When the G-7 Gathers

ONE could be forgiven a brief moment of confusion after scanning the headlines in advance of today's Group of Seven meeting in Naples, Italy. One set trumpets the plunge in the dollar's value as topping the agenda; another heralds European stability as the meeting's leading topic. So is it money? Is it politics?

The short answer is: both - reflecting the reemergence of economics as a driving force behind politics in the post-cold-war world. And just as other multinational groups are having to reassess their roles (or having those roles reassesed for them), the G-7 - made up of Britain, Canada, France, Germany, Italy, Japan, and the United States - is facing similar scrutiny.

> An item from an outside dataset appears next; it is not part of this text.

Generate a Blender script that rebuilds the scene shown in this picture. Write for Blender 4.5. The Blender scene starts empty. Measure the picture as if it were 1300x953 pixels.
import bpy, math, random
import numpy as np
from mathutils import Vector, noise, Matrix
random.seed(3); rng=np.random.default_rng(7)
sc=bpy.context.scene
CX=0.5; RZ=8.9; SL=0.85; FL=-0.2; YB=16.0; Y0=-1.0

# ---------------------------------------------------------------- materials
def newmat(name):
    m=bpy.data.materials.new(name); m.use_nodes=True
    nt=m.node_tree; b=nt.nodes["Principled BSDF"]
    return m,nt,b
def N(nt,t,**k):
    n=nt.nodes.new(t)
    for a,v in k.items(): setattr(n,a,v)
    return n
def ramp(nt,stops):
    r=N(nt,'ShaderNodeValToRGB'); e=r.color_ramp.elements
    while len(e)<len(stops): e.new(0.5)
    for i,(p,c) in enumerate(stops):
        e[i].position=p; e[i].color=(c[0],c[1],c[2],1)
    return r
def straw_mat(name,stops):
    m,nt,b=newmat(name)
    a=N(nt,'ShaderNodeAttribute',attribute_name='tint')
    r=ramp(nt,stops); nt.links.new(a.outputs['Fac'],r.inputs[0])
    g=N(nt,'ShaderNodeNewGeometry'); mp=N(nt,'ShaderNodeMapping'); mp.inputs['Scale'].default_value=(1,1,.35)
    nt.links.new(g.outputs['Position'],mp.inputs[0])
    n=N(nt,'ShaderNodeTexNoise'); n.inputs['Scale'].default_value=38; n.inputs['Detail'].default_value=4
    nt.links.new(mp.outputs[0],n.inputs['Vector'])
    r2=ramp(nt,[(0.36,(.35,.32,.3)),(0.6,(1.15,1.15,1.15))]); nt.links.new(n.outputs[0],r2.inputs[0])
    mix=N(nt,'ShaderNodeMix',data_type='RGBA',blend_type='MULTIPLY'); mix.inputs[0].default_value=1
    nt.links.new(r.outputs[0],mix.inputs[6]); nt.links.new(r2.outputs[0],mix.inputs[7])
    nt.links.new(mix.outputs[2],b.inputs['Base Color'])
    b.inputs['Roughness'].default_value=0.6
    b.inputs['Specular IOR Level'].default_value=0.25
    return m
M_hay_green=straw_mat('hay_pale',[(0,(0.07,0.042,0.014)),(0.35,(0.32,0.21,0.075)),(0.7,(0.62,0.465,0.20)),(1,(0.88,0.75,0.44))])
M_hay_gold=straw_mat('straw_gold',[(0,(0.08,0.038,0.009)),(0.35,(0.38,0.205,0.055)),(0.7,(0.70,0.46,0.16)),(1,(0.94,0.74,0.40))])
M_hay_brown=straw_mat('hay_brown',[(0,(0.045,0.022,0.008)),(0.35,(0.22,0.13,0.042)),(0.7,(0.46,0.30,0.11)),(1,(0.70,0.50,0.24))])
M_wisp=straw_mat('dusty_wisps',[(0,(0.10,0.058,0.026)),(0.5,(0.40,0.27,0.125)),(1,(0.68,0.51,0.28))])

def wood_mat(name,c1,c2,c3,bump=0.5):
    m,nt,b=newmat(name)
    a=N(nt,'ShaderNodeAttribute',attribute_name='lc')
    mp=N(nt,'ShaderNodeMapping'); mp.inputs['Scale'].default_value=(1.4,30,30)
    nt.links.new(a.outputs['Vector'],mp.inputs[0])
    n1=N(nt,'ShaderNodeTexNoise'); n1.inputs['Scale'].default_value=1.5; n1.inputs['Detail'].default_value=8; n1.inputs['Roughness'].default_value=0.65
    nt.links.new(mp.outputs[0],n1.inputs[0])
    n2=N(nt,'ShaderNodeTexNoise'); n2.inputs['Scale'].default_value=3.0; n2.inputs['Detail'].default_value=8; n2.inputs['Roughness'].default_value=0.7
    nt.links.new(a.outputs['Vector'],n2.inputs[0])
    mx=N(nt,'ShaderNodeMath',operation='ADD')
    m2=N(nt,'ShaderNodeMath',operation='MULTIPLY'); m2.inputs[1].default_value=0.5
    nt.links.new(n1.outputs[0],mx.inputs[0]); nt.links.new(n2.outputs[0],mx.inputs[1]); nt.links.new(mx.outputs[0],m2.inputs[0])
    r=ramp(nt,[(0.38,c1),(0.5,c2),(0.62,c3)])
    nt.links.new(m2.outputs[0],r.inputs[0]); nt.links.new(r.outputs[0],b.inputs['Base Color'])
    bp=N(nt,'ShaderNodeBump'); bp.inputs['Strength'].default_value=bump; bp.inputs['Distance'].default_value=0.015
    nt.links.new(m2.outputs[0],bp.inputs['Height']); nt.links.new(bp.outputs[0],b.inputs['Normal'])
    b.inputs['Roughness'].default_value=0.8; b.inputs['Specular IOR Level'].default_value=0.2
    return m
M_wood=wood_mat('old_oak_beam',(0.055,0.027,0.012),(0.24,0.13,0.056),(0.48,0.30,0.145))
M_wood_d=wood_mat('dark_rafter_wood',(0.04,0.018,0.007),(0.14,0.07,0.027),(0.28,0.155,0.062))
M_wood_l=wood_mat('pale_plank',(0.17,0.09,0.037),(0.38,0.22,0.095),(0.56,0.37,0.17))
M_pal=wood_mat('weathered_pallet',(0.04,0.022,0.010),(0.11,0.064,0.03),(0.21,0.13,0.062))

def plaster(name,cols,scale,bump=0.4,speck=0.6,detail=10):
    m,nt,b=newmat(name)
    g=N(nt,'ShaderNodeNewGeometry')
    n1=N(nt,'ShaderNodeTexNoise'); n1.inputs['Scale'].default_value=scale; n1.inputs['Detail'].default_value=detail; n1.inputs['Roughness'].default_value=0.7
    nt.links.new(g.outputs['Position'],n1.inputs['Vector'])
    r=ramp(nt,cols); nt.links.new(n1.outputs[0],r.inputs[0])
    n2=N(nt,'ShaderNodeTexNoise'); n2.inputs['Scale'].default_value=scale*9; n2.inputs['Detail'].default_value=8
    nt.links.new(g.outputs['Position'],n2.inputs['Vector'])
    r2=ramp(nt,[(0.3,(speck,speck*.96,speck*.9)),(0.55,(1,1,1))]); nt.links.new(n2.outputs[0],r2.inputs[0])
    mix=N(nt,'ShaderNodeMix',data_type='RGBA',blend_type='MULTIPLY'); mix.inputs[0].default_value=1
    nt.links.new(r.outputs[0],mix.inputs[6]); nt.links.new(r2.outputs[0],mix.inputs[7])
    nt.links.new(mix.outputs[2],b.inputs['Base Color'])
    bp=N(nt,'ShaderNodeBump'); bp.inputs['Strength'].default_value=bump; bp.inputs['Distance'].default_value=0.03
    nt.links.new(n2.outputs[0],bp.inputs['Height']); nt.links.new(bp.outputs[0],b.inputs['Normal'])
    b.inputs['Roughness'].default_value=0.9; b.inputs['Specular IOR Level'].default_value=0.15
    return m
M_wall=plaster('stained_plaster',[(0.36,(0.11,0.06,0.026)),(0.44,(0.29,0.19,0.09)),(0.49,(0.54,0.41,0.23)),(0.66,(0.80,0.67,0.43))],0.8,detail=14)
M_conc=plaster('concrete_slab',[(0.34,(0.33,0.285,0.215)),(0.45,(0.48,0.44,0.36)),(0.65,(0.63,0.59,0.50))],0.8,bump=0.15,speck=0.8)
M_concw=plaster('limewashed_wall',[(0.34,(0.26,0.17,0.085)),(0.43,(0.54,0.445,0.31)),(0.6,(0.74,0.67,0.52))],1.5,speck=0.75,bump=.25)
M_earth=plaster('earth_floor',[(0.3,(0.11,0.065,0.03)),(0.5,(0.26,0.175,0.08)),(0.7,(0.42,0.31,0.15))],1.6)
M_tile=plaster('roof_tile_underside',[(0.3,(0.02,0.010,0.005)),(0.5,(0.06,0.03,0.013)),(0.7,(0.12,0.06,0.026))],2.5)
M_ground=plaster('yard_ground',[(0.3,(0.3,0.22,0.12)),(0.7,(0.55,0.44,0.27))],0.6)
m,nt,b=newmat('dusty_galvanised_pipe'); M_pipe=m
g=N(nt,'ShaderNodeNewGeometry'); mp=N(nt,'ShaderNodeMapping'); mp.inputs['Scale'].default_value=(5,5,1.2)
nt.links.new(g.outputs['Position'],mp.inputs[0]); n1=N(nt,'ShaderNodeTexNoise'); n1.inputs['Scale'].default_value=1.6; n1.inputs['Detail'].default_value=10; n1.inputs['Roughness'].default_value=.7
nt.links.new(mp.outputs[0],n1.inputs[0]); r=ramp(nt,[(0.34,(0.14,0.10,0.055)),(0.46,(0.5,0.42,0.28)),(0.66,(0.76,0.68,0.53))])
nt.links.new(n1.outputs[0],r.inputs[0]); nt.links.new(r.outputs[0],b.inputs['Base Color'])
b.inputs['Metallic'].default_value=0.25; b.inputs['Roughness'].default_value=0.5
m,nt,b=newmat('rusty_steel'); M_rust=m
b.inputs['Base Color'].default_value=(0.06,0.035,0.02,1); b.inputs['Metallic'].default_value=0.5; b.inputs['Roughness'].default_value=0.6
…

This week, the Bretton Woods Commission, made up of former senior ministers, central bankers, and representatives from the private sector, recommended significant changes to the International Monetary Fund and the World Bank to help stabilize international exchange rates. The group holds that continuing to rely on ``ad hoc cooperation dominated by the G-7 process'' is inadequate to meet the economic challenges of the 1990s.

On trade issues, implementation of the agreement stemming from the Uruguay Round of General Agreement on Tariffs and Trade is moving forward, although the pact awaits congressional approval in the US. Once the agreement is in force, where does this leave the G-7 as a spur for trade talks?

And politically, the locus of decisionmaking often is New York, Brussels, or Washington. Does the annual G-7 gathering merely serve as a redundant venue for discussions taking place elsewhere among many of the same cast of characters? No breakthrough in talks to ease the US-Japan trade dispute here. The government turmoil in Tokyo that has stymied progress for the better part of a year will render President Clinton's meeting with Prime Minister Tomiichi Murayama little more than a courtesy call.

Yet the G-7 has not outlived its usefulness. Last year's meeting saw enough progress on trade issues to add momentum to the successful conclusion of the GATT negotiations. This year, Russia is taking part in the political discussions, which will deal with the war in Bosnia-Herzegovina and political instability in Ukraine. When the leaders of the seven countries that account for 70 percent of the world's economic activity speak, it seems, people still listen.